The sight of talismanic defender Tadhg de Burca, hobbled again by cruciate trouble, leaving the field after 20 minutes was demoralising. The Clashmore man sat in splendid isolation in the substitutes bench, a picture in frustration as Limerick purred into a 0-10 to 0-4 lead. Tom Morrissey clipped three points off his left, so close to the sideline that he threw shadows into the Cusask stand.

And Limerick had a conspicuous desire to create goals every time Cian Lynch got the ball. They would have had at least one but for a game-saving double save from Stephen O’Keeffe on Kyle Hayes and Lynch’s first-time follow-up.

But for much of the half hour, there was a mood about the big, empty stadium that Limerick would ease away, any minute now. And yet. Stephen Bennett punished every Limerick foul with seven perfect frees. Austin Gleeson chipped in with a very efficient 0-3, including a sublime sideline cut. And Waterford, despite the physical pummelling around the field, did create goal chances in both halves. Critically, none registered.

“We needed to score two or three goals, definitely, we said that,” admitted Liam Cahill afterwards as the new champions posed for a photograph in the middle of the field.
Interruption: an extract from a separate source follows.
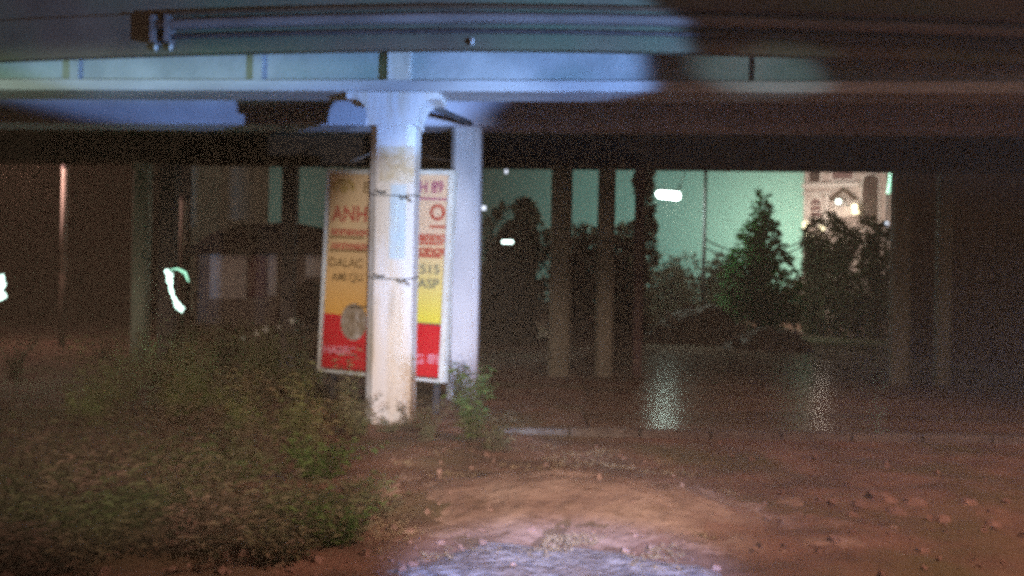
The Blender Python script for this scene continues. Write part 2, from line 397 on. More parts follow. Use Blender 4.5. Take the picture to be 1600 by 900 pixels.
for px in (240, 265, 741):
    c = P(px, 68, 12.3); c.y = ey(c.x)-.06
    o = MB().lathe([(0, .06), (.018, .06), (.027, .036), (.03, -.006), (.02, -.03), (0, -.036)], 12).build('insulator', M['white'], None, smooth=True)
    o.location = (c.x, c.y, 5.40)
    tag(o, {240: 'small pale insulator at the left end of the service pipe', 265: 'small pale insulator just right of the pipe end one', 741: 'lone small pale insulator under the middle of the pipe'}[px], 'insulator', 'pale insulators under the deck edge')

# ------------------------------------------------------------------ columns
b0 = G(597, 664)
CX, CY = b0.x+.02, 13.36
fc = thing('concrete_column', (CX, CY, 0), 'large white concrete column with stained plaster holding up the front girder, weeds at its foot', 'column', 'columns under the bridge')
W = .338
def octa(r, c=.30): 
    k = r*(1-c); return [(-r, -k), (-k, -r), (k, -r), (r, -k), (r, k), (k, r), (-k, r), (-r, k)]
def loft(secs): 
    mb = MB(); n = len(secs[0][0]); v = []; f = []
    for poly, z in secs: v += [(x, y, z) for x, y in poly]
    for i in range(len(secs)-1):
        for k in range(n): f.append((i*n+k, i*n+(k+1) % n, (i+1)*n+(k+1) % n, (i+1)*n+k))
    f += [tuple(range(n-1, -1, -1)), tuple((len(secs)-1)*n+k for k in range(n))]
    return mb.add(v, f)
zz = [-.2+i*.12 for i in range(40)]; secs = []
for z in zz:
    r = W*(1+.010*noise.noise(Vector((0, 0, z*2)))); 
    secs.append(([(x+.006*noise.noise(Vector((i*3., z*3, 1))), y+.006*noise.noise(Vector((i*3., z*3, 7)))) for i, (x, y) in enumerate(octa(r, .34))], z))
secs = [s for s in secs if s[1] < 4.42] + [(octa(W), 4.44)]
loft(secs).build('shaft', M['col'], fc)
cap = [(W+.03, 4.442), (W+.03, 4.56)]
for i in range(9):
    t = i/8*math.pi/2; cap.append((W+.045+.22*(1-math.cos(t)), 4.562+.27*math.sin(t)))
def rect(rx, ry): return [(-rx, -ry), (rx, -ry), (rx, ry), (-rx, ry)]
loft([(rect(r, W-.03), z) for r, z in cap] + [(rect(W+.37, W-.03), 4.84), (rect(W+.37, W-.03), ZS-.003)]).build('capital', M['col'], fc)
MB().box(-.08, .25, 13.02-CY, 13.178-CY, ZS+.172, ZS+.62).build('pilaster', M['col'], fc)
MB().box(-.094, -.085, 13.09-CY, 13.178-CY, ZS+.172, ZS+.5).build('drain_strip', M['darkmetal'], fc)
# wires wound round the column, and papers
for (py0, py1, lab) in ((297, 305, 'black wire tied round the column high up beside the emblem'), (429, 436, 'black wire tied round the middle of the column')):
    za, zb = P(600, py0, 12.97).z, P(600, py1, 12.97).z
    ring = [(CX+x*1.03, CY+y*1.03, za+(zb-za)*(.5+.5*math.sin(i*.9))) for i, (x, y) in enumerate(octa(W, .34))]
    ring.append(ring[0]); mb = MB().tube(ring, .009, 6)
    a = Vector((CX+.12, CY-W-.02, zb)); mb.tube([a, a+Vector((.07, -.03, -.05)), a+Vector((.13, -.02, -.02)), a+Vector((.2, 0, -.09))], .014, 6)
    a = Vector((CX-.22, CY-W-.02, za)); mb.tube([a, a+Vector((.07, -.02, -.03)), a+Vector((.16, -.02, -.02))], .016, 6)
    tag(mb.build('wire', M['wire']), lab, 'wire', 'wires round the front column')
def paper(name, px0, px1, py0, py1, m, label):
    a = P(px0, py1, 12.965); b = P(px1, py0, 12.965)
    n = 6; mb = MB(); v = []
    for j in range(n+1):
        for i in range(n+1):
            v.append((a.x+(b.x-a.x)*i/n, CY-W-.012-.010*noise.noise(Vector((i*.8, j*.8, px0))), a.z+(b.z-a.z)*j/n))
    mb.add(v, [(j*(n+1)+i, j*(n+1)+i+1, (j+1)*(n+1)+i+1, (j+1)*(n+1)+i) for j in range(n) for i in range(n)])
    o = mb.build(name, m); s = o.modifiers.new('s', 'SOLIDIFY'); s.thickness = .003
    return tag(o, label, 'notice')
M['paperblue'] = mat('pale_blue_paper', (.52,.66,.76), (.60,.68,.72), scale=3)
M['papertan'] = mat('torn_tan_paper', (.60,.50,.34), (.70,.64,.54), scale=7, lo=.42, hi=.58)
paper('faded_notice', 607, 634, 288, 404, M['paperblue'], 'faded pale blue paper strip pasted on the middle of the front column')
paper('torn_notice', 592, 647, 228, 284, M['papertan'], 'torn tan paper remains near the top of the front column shaft')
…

“Massive congratulations to Limerick. They have so many options and you are concentrating on those so much it can be hard to implement your own game plan. We came to have a real cut and go right to the end, we gave it everything.”

They did.

It could be a motto for the hurling season. The teams put on a show. It was half a miracle that the season was completed and, in the end, it reaffirmed what everyone knew to begin with; that something special has been brewing around the Shannon. Suddenly, what Mick Mackey might have said to Ring all those years ago doesn’t seem to matter as much anymore.